In a nutshell, atheists believe in reason alone, in those things that can be arrived at through intellect and the scientific method. Concrete evidence for God, they argue, simply doesn’t exist. They don’t cotton to leaps of faith or anything that involves a supernatural being reaching into human lives. They believe you can live a happy, respectable life based on human ethics that were derived not from God handing down a tablet but from a code of rules that emerged naturally through an evolutionary process in which humans learned how to live together successfully.

Although I do not quite agree with the article’s characterization of atheists as people who “forthrightly affirm that there is no God” (it would be more accurate to say that atheists consider God’s existence unproven), that last paragraph sums it up excellently. (As an extra point of praise, it quotes Dan Barker of the Freedom from Religion Foundation!) As atheists, we guide our lives by reason, conscience and the common good, not by dogma or superstition. These are positive values, and we should not be afraid to say so and to stand up for them.

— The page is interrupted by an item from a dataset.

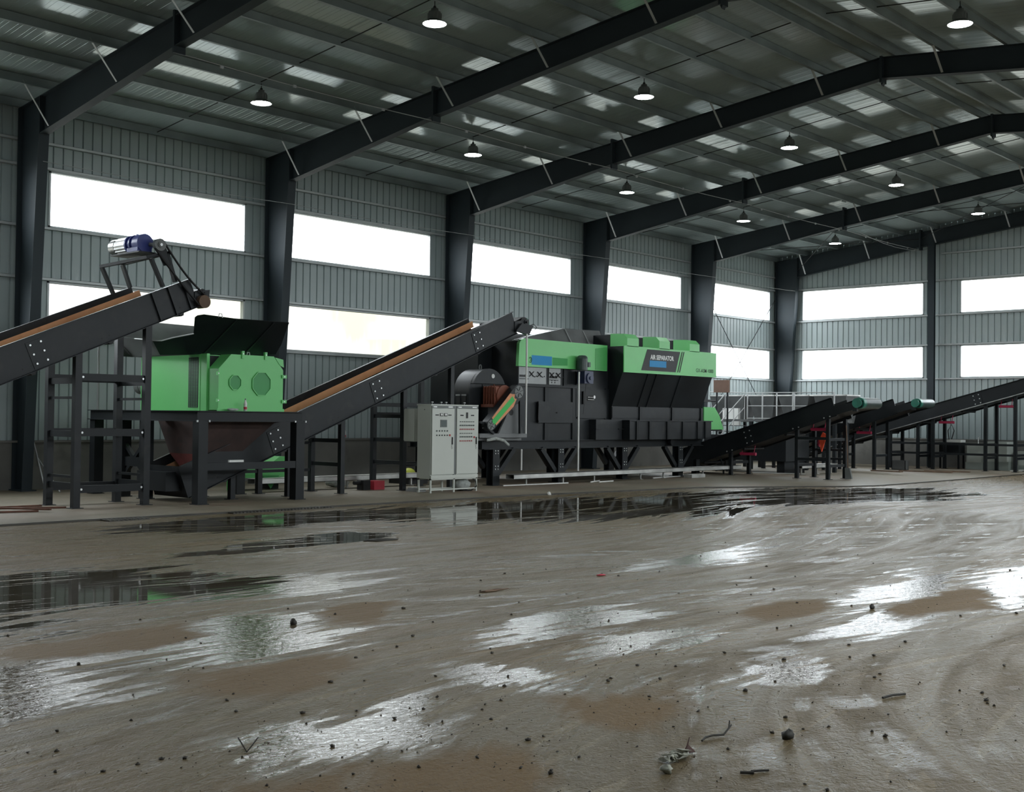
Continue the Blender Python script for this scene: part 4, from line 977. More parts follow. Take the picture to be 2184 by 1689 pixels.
for y0, y1 in ((16.45,17.03),(18.1,18.66),(19.76,20.32)):
    m = MB(); m.prism([(6.0,y0,4.0),(6.0,y0,4.25),(5.86,y0,4.38),(5.36,y0,4.40),(5.36,y0,4.0)], (0,y1-y0,0)); hd = part(s, 'hood', m, M['green'])
    m = MB(); m.box(4.7,5.34,y0,y1,4.0,4.37); part(hd, 'duct', m, M['black'])
# trough and box below
m = MB(); m.box(5.62,5.9,16.75,21.2,1.2,1.76); m.box(5.62,5.93,16.7,21.25,1.76,1.79); part(s, 'trough', m, M['blackd'])
for y in (17.1, 17.75, 18.7, 19.55, 20.4, 20.85):
    m = MB(); m.box(5.9,5.94,y-.05,y+.05,1.2,1.76); part(s, 'trough_rib', m, M['black'])
m = MB(); m.box(5.40,5.66,15.42,16.68,1.2,1.80); bx = part(s, 'drive_box', m, M['blackd'])
for y in (15.5, 16.6):
    m = MB(); m.box(5.66,5.70,y-.12,y+.12,1.51,1.53); part(bx, 'latch', m, M['rubber'])
m = MB(); m.cyl((5.8,16.85,1.25),(5.8,16.85,1.62), .07, n=12); m.cyl((5.8,16.85,1.62),(5.8,16.85,1.72), .05, n=12); part(s, 'gear_motor', m, M['rubber'])
m = MB(); m.cyl((5.58,19.3,1.12),(5.70,19.3,1.12), .12, n=16); part(s, 'end_disc', m, M['black'])
m = MB(); m.box(5.40,5.41,12.28,12.42,2.52,2.68); part(s, 'paper_notice', m, M['white'], 'white paper notice')
# vertical gear motor on the side
m = MB(); m.cyl((5.68,14.72,3.22),(5.68,14.72,3.55), .16, n=18); m.lathe([(.16,0),(.15,.06),(.10,.10),(0,.11)], (5.68,14.72,3.55), 18)
for i in range(14):
    an = 2*PI*i/14; m.beam((5.68+.155*math.cos(an),14.72+.155*math.sin(an),3.26),(5.68+.155*math.cos(an),14.72+.155*math.sin(an),3.5), .008, .02)
gm = part(s, 'vertical_motor', m, M['darkgreenmotor'], 'dark vertical motor')
m = MB(); m.box(5.70,5.80,14.86,14.96,3.32,3.46); part(gm, 'terminal_box', m, M['darkgreenmotor'])
m = MB(); m.box(5.50,5.78,14.72,15.12,2.84,3.20); m.cyl((5.78,14.94,3.0),(5.82,14.94,3.0), .15, n=20); m.cyl((5.82,14.94,3.0),(5.85,14.94,3.0), .05, n=12); part(gm, 'gearbox', m, M['dkblue'], 'dark blue square gearbox')
m = MB(); m.tube(sagline((5.6,15.0,2.84),(5.55,14.95,1.95), .0, 8), .007, 4); part(s, 'cable', m, M['cable'])
m = MB(); m.box(5.45,5.50,15.02,15.18,2.25,2.62); part(s, 'stop_block', m, M['rubber'])
m = MB(); m.cyl((5.5,15.2,2.45),(5.5,15.5,2.45), .02, n=6); m.cyl((5.5,15.2,2.38),(5.5,15.5,2.38), .02, n=6); m.cyl((5.5,15.5,2.46),(5.53,15.5,2.46), .05, n=10); part(s, 'adjuster_handle', m, M['steel'])
# green end guard on the discharge roller
m = MB(); m.prism([(5.5,21.3,2.25),(5.5,21.95,2.24),(5.5,22.25,1.95),(5.5,22.5,1.50),(5.5,21.72,1.50),(5.5,21.70,1.79),(5.5,21.3,1.79)], (.05,0,0)); part(s, 'end_guard', m, M['green'])
m = MB(); m.box(5.1,5.5,21.2,22.3,1.45,2.15); part(s, 'discharge_box', m, M['black'])
m = MB(); m.box(5.0,5.5,21.2,21.75,2.42,2.50); m.cyl((5.4,21.2,2.46),(5.4,22.2,2.46), .03, n=8); part(s, 'actuator', m, M['rubber'])
m = MB(); m.box(5.3,5.6,21.3,21.55,3.05,3.25); m.cyl((5.5,21.4,3.2),(5.5,21.62,3.3), .07, n=10); part(s, 'end_bracket', m, M['greysheet'])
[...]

Granted, we have a long way to go. Although articles such as these are a few welcome gleams of light, in general media and politicians on the national stage pay extreme deference to even the most uninformed and regressive religious beliefs, while steadfastly ignoring even the most eloquent defenders of atheism. However, beneath their notice, the message of freethought is spreading. Largely unnoticed by the bombastic defenders of organized religion, the ground is beginning to shift under their feet, and by the time they realize what is happening, the tide may already have turned in our favor. Although our times seem dark, and the religious enemies of liberty press ever more closely around the small and precious light we have kindled, there is hope; the counterrevolution is quietly building momentum. When it reaches full strength, it may well sweep the heirs of the Dark Ages away entirely and usher in a new era of bright light and reason.